一方で、お子さんが生まれたら、お子さんとの貴重な時間を優先して育児に専念したいと考える人もいます。これらの考え方は人によって異なりますが、どちらか一方が正しいということはありません。どちらも尊重されるべきものなのだと思います。
――川上さんが、フリーコメントで一番心に響いたものはどれですか。私は「夫婦お互いの思いやりがあっての、お互いの仕事、キャリア。他人や国に頼る前に、まずは家族の話し合い」でした。
川上敬太郎さん どのコメントも心に響くものばかりですが、「子どもにどこまで時間や労力をかけるか次第でもある」という言葉は印象的でした。
家事も同じですが、どこまで手をかけるかで費やす時間も労力も変わってきます。そして、どこまで時間や労力を費やせばよいのかに、決められた正解はありません。
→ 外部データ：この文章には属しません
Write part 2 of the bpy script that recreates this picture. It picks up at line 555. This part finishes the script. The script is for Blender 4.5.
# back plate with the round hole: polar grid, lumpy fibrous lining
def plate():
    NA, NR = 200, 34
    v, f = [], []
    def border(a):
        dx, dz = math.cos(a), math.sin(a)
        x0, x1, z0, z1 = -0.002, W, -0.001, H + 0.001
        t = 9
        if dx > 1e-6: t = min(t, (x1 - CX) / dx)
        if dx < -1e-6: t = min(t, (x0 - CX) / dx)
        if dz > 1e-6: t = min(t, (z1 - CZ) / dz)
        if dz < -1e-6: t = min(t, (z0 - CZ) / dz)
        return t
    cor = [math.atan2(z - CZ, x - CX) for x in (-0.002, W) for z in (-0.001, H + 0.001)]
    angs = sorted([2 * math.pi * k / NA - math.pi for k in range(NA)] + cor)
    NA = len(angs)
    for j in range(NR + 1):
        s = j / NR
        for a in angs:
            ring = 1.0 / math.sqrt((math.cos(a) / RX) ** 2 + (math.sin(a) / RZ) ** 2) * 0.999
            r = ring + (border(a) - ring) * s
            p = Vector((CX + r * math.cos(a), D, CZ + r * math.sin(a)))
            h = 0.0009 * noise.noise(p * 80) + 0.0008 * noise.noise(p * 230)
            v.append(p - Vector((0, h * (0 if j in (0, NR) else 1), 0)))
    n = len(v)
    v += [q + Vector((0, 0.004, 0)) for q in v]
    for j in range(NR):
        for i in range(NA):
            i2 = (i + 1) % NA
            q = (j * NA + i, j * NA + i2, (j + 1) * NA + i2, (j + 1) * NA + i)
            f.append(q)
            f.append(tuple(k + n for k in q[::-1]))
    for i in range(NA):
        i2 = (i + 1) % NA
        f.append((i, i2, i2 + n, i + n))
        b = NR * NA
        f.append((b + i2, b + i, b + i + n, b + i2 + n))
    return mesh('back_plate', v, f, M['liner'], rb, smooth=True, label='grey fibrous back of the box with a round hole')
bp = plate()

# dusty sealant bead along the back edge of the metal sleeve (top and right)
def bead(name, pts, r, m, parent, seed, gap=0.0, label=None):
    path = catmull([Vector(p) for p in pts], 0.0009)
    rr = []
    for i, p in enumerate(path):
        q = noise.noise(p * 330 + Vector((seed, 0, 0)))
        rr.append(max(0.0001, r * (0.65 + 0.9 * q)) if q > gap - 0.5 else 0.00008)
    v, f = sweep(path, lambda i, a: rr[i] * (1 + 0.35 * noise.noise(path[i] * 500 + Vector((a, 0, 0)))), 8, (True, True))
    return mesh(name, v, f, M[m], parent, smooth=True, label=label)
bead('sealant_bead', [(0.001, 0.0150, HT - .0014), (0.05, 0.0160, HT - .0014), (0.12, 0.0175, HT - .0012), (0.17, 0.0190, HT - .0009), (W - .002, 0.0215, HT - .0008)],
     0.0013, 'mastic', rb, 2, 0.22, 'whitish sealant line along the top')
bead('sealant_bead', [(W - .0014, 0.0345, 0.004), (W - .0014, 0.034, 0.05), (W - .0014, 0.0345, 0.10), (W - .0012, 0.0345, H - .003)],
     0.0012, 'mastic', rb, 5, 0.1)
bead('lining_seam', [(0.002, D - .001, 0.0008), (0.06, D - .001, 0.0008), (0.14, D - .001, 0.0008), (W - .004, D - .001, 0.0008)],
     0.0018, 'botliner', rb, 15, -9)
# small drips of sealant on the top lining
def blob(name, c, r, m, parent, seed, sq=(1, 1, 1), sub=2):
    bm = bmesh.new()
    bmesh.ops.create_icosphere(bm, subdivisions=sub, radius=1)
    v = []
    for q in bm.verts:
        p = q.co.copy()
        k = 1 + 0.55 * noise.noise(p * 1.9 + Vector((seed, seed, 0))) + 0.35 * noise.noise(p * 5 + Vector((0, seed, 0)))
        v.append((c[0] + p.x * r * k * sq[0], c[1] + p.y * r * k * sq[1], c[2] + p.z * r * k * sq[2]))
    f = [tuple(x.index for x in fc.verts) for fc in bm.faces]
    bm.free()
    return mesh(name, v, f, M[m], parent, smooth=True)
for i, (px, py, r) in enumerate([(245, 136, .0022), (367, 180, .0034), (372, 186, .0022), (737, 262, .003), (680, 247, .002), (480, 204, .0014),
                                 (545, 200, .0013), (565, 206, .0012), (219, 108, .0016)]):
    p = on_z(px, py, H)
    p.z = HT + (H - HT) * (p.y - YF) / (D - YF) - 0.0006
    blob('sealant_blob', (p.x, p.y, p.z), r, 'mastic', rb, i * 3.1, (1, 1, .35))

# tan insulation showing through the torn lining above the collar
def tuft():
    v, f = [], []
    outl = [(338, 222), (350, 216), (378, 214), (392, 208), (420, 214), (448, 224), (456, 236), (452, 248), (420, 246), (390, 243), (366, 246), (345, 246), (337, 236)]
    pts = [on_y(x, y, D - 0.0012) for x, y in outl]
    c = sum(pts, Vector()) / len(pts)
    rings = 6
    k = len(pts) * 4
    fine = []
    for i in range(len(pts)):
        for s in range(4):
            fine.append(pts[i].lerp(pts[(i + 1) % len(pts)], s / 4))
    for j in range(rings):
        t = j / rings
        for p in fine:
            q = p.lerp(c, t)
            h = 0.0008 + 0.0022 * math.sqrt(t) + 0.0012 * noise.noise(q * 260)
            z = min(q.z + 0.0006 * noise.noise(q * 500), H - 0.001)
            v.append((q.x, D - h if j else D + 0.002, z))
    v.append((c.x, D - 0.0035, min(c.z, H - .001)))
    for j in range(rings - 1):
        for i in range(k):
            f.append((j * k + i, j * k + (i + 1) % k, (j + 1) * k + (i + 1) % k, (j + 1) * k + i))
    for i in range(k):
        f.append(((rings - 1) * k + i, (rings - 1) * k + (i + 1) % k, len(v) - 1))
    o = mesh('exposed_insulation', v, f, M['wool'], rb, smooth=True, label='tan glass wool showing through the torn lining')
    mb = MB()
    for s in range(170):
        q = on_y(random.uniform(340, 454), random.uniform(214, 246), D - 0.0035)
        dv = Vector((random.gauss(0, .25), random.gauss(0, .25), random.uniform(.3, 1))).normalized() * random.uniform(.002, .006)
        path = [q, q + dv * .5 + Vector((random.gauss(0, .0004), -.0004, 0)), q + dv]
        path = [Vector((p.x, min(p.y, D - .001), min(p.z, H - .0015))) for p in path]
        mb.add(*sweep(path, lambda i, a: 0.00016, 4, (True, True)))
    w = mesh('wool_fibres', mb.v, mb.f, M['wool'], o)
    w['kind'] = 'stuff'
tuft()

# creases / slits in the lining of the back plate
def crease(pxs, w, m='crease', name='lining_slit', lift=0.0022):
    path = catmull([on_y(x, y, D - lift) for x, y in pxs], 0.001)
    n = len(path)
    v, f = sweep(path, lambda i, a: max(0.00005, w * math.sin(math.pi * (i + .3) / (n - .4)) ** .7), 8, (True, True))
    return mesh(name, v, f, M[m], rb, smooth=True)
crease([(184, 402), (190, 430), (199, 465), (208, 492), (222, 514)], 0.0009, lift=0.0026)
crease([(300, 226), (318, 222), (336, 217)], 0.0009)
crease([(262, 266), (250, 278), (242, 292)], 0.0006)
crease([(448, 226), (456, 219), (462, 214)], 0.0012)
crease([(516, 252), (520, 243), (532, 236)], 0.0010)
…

家事も育児も仕事も、どれかに専念しても、両立させるのであっても、取り組み方は人それぞれです。どのように取り組んでも一所懸命な姿は尊いものです。
よく「女性活躍」という言葉が使われますが、外に出て働くことも、家事や育児にがんばることも、いずれも「活躍」に違いありません。それが、ともすると「活躍=外で働くこと」と限定的な図式で受けとられてしまいがちなので、注意が必要だと感じます。
夫婦が対等に仕事と家庭を両立させるモデルを標準に
――なるほど。川上さんは、ズバリ働くママが正社員を辞めずに働き続けられるようにするには、何が一番大切と思いますか。
川上敬太郎さん 夫と話し合って家事や育児などの負担がママだけにかたよらないようにするとか、仕事する際に休みがとりやすくするなど、大切なことはたくさんあると思います。なかでも1つ挙げるとしたら、家庭の事情に合わせて柔軟な働き方を可能にすることが重要なのではないでしょうか。
いかなる事情があっても1日8時間以上、週5日勤務、職場への出社を義務づけるという環境だと家庭とのバランスをとるのは至難のワザです。フレックスや在宅勤務などを状況に応じて柔軟に使えるだけで、働きやすさは大きく変わってきます。
柔軟な働き方が選択できれば、たとえば仕事中に子どもが急に熱を出してしまった場合などでも、「一旦中抜けして、状況が落ち着いたら自宅で続きを終わらせよう」などと時間の調整がしやすくなります。
――そのほうが、仕事で成果も出しやすくなりますよね。
川上敬太郎さん そのとおりです。逆に、柔軟性が担保できないと、仕事をやりきれず他の社員にしわ寄せがいきやすくなったり、職場に隠してサービス残業などで対処してしまったりする可能性があります。
――今回の調査で、特に強調しておきたいことがありますか。
川上敬太郎さん 調査では働くママにフォーカスしていますが、これは男性も含めてすべての働き手に関わっているテーマです。
働くママが抱えている課題だからと、「女性活躍」の枠の中だけで考えてしまうと、対応を間違えるということです。
これからは性別問わず、だれもが家事や育児に携わり、仕事との両立に悩むことになる時代です。そんな未来像に、目を向けておく必要があります。
ご家庭ごとに最適な形が異なるので、専業主婦や専業主夫という形ももちろんよいのですが、夫婦が対等に仕事と家庭を両立させるモデルを標準形態の1つとして考えておかないと、時代が進むにつれて、職場も家庭も現実とのギャップに振り回されていくことになるのではないでしょうか。